Some language issues with the book ("steely" is rather too much of a favourite word); use of cliches ("little did he know": surely only used ironically these days?) and some iffy use of modals (a linguist writes).

Note that Jacqui Smith would not have been done over if it had not been for a malicious neighbour in London. This is how it always happens. "Officials took the unusual step of removing all the newspapers from Smith's sight" - hah! Porn films, we all remember. But I never claimed for any of this stuff, only rent. Why did these people do it? We got paid enough to buy all the DVDs we wanted. Smith said, allegedly, that sometimes when she meets people she thinks "Where were you when I needed help?" What did you expect, Jacks? For Smith "throughout the difficult period, her sister Sara would look after her in London, and would cook for her after work". Oh really? Where are the tears for the rest of us, who had no such creature to look after us?

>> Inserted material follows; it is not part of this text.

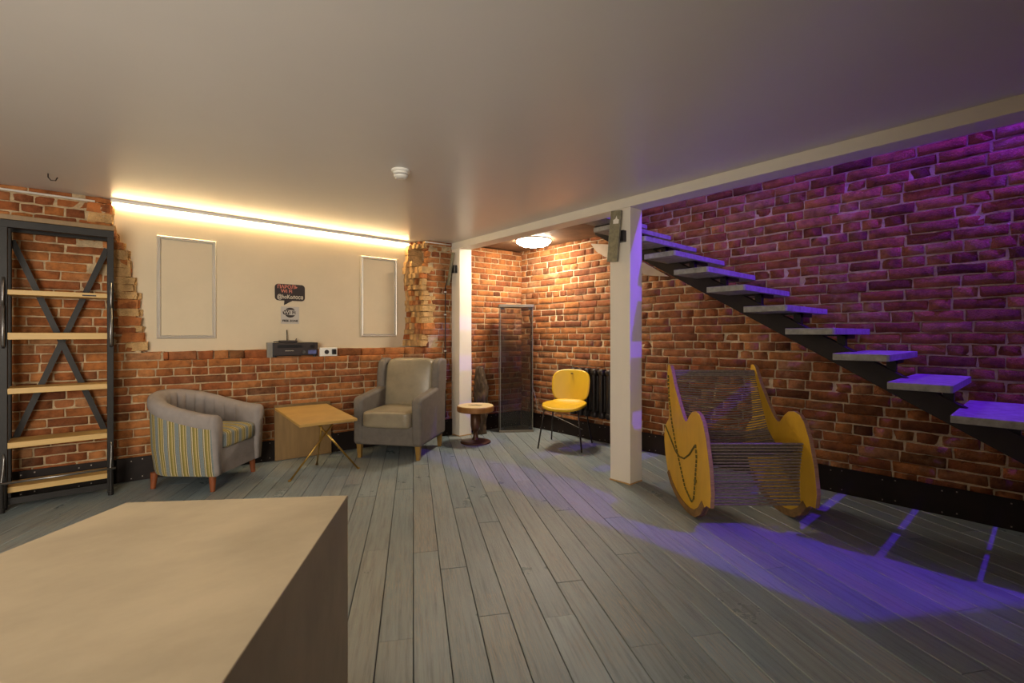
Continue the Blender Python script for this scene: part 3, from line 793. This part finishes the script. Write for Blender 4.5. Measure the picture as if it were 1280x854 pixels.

He's a big fan of Stewart Jackson, the Tory MP for Peterborough since 2005, clearly. I've never been able to afford a house with a swimming pool. Others. John Swallow. Phil Jeffery. Nadhim Zahawi, quoted on his expenses scandal, "For two and a half weeks everything stopped." Really? I had this stuff for seven years. Very nearly non stop.

Charles Clarke, he says "made little attempt to reach out to backbenchers". I think that's wrong. He did. What he didn't do was call that in when the time came. Why not? He had more history in the party, and in various left groupings from NUS times on, than most did.

When you are at the eye of the storm, most of your friends will turn against you. Your family will undoubtedly turn its back on you. Your spouse won't, unless there were pre-existing problems. That's just how it is. This book doesn't analyse all that, but the psychology of scandal is ripe for a book. And this one will be part of its source.